● Collected data

━━━━━━

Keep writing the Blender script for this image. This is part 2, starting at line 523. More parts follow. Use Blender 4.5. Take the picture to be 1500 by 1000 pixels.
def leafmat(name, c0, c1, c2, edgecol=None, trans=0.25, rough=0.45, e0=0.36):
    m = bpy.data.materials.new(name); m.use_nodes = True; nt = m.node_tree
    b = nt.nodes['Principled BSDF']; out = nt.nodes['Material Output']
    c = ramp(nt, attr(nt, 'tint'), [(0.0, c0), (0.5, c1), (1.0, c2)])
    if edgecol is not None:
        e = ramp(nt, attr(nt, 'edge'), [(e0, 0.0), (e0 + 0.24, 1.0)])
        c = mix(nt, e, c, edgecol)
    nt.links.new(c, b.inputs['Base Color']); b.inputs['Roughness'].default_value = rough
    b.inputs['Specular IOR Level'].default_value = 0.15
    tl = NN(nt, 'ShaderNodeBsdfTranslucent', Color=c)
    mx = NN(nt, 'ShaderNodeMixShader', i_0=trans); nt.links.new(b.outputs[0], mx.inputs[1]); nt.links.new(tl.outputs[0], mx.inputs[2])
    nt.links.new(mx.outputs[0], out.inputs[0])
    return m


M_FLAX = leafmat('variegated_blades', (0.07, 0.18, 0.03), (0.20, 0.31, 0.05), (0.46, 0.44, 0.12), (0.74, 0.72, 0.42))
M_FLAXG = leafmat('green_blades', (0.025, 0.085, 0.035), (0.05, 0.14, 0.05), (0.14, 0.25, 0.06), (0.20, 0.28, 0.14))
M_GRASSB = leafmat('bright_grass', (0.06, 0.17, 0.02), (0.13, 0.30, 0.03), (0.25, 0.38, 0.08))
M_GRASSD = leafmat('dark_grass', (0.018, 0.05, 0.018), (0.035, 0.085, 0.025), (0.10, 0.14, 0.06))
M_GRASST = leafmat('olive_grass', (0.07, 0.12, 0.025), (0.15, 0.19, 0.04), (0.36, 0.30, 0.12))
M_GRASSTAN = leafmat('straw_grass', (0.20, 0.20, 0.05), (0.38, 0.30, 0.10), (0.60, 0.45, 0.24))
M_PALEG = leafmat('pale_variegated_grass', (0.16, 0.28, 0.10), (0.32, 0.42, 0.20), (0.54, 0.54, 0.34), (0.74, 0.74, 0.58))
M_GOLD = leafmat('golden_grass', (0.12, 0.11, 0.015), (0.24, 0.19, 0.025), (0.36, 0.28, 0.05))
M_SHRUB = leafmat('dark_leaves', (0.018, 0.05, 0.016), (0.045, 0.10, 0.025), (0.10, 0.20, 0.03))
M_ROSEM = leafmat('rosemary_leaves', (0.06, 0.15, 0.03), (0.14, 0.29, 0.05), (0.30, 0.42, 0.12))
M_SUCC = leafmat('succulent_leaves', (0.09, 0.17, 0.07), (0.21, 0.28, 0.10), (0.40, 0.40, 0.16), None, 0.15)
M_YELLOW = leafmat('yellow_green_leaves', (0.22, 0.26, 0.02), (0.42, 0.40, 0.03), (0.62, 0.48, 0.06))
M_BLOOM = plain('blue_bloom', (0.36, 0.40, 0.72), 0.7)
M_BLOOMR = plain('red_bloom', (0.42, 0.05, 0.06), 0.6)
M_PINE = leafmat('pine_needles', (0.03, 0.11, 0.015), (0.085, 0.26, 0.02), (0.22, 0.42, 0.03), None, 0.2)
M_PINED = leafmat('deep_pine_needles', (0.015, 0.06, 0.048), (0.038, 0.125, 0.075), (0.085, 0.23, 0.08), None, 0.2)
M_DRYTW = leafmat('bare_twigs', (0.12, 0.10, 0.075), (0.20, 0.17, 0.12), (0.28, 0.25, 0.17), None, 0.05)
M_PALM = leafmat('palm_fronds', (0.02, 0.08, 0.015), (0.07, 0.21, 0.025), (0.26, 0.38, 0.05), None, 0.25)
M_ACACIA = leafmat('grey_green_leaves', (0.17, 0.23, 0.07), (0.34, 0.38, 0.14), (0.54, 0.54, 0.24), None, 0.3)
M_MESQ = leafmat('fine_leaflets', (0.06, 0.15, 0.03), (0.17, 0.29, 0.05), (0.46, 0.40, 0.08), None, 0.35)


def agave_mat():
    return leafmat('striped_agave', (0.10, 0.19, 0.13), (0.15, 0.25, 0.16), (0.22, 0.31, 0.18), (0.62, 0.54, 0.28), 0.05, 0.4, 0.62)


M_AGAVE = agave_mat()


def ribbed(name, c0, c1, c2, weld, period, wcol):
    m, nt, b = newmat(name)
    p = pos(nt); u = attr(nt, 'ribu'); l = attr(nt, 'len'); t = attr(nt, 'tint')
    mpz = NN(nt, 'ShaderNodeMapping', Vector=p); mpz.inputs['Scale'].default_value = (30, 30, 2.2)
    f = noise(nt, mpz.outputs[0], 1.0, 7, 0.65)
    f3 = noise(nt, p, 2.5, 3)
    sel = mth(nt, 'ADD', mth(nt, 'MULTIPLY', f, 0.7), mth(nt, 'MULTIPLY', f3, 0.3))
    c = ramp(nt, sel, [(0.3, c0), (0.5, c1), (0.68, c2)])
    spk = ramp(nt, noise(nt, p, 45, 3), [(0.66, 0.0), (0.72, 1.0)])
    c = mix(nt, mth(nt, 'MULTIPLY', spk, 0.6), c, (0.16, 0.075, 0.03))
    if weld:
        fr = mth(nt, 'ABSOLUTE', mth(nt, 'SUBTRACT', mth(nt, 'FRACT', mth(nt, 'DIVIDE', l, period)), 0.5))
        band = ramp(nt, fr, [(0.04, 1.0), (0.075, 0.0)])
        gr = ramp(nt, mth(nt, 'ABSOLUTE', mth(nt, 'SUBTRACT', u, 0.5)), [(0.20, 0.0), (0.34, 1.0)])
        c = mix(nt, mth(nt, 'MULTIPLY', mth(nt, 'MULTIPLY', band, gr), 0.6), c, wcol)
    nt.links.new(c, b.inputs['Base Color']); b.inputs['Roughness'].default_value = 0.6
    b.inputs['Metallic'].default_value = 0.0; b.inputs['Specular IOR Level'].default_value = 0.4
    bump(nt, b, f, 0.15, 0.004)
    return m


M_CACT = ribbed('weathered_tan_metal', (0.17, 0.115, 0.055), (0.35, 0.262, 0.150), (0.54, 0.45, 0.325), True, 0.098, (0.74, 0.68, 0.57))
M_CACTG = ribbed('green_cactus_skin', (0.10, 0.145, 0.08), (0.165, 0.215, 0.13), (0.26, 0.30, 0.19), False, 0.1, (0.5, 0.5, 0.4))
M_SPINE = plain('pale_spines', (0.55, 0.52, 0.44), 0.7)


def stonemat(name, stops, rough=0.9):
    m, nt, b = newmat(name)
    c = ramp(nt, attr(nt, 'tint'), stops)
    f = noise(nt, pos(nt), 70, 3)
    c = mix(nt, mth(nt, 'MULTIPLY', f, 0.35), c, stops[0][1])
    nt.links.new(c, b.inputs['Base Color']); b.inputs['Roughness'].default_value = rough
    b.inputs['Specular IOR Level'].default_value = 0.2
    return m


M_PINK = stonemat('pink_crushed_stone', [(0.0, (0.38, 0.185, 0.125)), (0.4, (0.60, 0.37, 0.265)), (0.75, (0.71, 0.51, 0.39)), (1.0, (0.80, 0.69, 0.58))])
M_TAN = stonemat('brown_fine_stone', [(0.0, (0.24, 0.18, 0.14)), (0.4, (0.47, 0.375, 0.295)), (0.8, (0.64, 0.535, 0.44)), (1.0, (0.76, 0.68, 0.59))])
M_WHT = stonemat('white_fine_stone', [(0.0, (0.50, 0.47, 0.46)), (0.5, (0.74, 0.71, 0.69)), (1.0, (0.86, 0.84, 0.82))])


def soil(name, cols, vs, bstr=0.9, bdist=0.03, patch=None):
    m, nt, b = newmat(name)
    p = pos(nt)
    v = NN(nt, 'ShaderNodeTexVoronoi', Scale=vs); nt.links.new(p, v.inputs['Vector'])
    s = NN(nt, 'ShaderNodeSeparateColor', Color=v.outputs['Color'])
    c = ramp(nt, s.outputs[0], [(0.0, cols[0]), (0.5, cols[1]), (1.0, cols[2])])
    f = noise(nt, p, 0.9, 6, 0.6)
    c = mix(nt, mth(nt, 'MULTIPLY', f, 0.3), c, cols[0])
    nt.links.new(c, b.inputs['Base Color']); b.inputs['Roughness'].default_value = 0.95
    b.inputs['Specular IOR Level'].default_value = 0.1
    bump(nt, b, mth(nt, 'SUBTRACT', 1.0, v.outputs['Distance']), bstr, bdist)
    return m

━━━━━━

● Goal
Exactly and only the lines from the line with "(0.20, 0.28, 0.14))" to the line with "M_AGAVE = agave_mat()", both included, are to be printed.

● Finished task
M_FLAXG = leafmat('green_blades', (0.025, 0.085, 0.035), (0.05, 0.14, 0.05), (0.14, 0.25, 0.06), (0.20, 0.28, 0.14))
M_GRASSB = leafmat('bright_grass', (0.06, 0.17, 0.02), (0.13, 0.30, 0.03), (0.25, 0.38, 0.08))
M_GRASSD = leafmat('dark_grass', (0.018, 0.05, 0.018), (0.035, 0.085, 0.025), (0.10, 0.14, 0.06))
M_GRASST = leafmat('olive_grass', (0.07, 0.12, 0.025), (0.15, 0.19, 0.04), (0.36, 0.30, 0.12))
M_GRASSTAN = leafmat('straw_grass', (0.20, 0.20, 0.05), (0.38, 0.30, 0.10), (0.60, 0.45, 0.24))
M_PALEG = leafmat('pale_variegated_grass', (0.16, 0.28, 0.10), (0.32, 0.42, 0.20), (0.54, 0.54, 0.34), (0.74, 0.74, 0.58))
M_GOLD = leafmat('golden_grass', (0.12, 0.11, 0.015), (0.24, 0.19, 0.025), (0.36, 0.28, 0.05))
M_SHRUB = leafmat('dark_leaves', (0.018, 0.05, 0.016), (0.045, 0.10, 0.025), (0.10, 0.20, 0.03))
M_ROSEM = leafmat('rosemary_leaves', (0.06, 0.15, 0.03), (0.14, 0.29, 0.05), (0.30, 0.42, 0.12))
M_SUCC = leafmat('succulent_leaves', (0.09, 0.17, 0.07), (0.21, 0.28, 0.10), (0.40, 0.40, 0.16), None, 0.15)
M_YELLOW = leafmat('yellow_green_leaves', (0.22, 0.26, 0.02), (0.42, 0.40, 0.03), (0.62, 0.48, 0.06))
M_BLOOM = plain('blue_bloom', (0.36, 0.40, 0.72), 0.7)
M_BLOOMR = plain('red_bloom', (0.42, 0.05, 0.06), 0.6)
M_PINE = leafmat('pine_needles', (0.03, 0.11, 0.015), (0.085, 0.26, 0.02), (0.22, 0.42, 0.03), None, 0.2)
M_PINED = leafmat('deep_pine_needles', (0.015, 0.06, 0.048), (0.038, 0.125, 0.075), (0.085, 0.23, 0.08), None, 0.2)
M_DRYTW = leafmat('bare_twigs', (0.12, 0.10, 0.075), (0.20, 0.17, 0.12), (0.28, 0.25, 0.17), None, 0.05)
M_PALM = leafmat('palm_fronds', (0.02, 0.08, 0.015), (0.07, 0.21, 0.025), (0.26, 0.38, 0.05), None, 0.25)
M_ACACIA = leafmat('grey_green_leaves', (0.17, 0.23, 0.07), (0.34, 0.38, 0.14), (0.54, 0.54, 0.24), None, 0.3)
M_MESQ = leafmat('fine_leaflets', (0.06, 0.15, 0.03), (0.17, 0.29, 0.05), (0.46, 0.40, 0.08), None, 0.35)


def agave_mat():
    return leafmat('striped_agave', (0.10, 0.19, 0.13), (0.15, 0.25, 0.16), (0.22, 0.31, 0.18), (0.62, 0.54, 0.28), 0.05, 0.4, 0.62)


M_AGAVE = agave_mat()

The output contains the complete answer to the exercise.